Fuel Supply Uninterrupted Amid US-Iran Conflict
India successfully maintained fuel supplies throughout the nearly four-month US-Iran conflict, with not a single retail outlet running dry and every household receiving LPG cylinders, the Ministry of Petroleum and Natural Gas announced on Monday. This was achieved through a multi-layered, consumer-first response that included control orders, increased domestic production, excise duty reductions, supply diversification, energy diplomacy, and demand management.
Strait of Hormuz Blockade Impact
Iran closed the Strait of Hormuz, through which nearly 20 percent of global oil passes. India imports about 90 percent of its crude oil and 60 percent of its LPG, and Gulf routes carrying these supplies were disrupted for almost four months. In response, India launched a swift diplomatic effort involving institutional mechanisms, ministerial-level engagement, and on-ground channels to secure safe passage for energy vessels. India was among the few countries to secure the release of stranded vessels without paying tolls or transit levies.
Diplomatic and Procurement Measures
Beyond institutional mechanisms, India maintained constant engagement with Iran and Gulf partners at multiple government levels, reinforcing the legitimacy and urgency of its interests. Indian ambassadors and embassies in the Gulf region established direct communication channels with local authorities to pursue vessel clearance and safe passage in real time. Additionally, India signed a landmark LPG procurement agreement with the United States, securing 10 percent of import volumes from North America, and coordinated long-term LPG deals with Russia, Canada, and Japan targeting their strategic petroleum reserves.

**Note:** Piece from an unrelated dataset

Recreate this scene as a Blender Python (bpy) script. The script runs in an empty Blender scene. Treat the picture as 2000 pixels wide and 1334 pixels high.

Excise Duty Cut Buffers Fuel Prices
To shield consumers from price shocks, the central government cut excise duty on petrol and diesel by Rs 10 per litre on March 27, 2026. The special additional excise duty on petrol was reduced from Rs 13 to Rs 3 per litre, and on diesel from Rs 10 per litre to nil. This measure involved a revenue sacrifice of approximately Rs 1.7 lakh crore, ensuring that the burden of global price volatility was not passed on to consumers.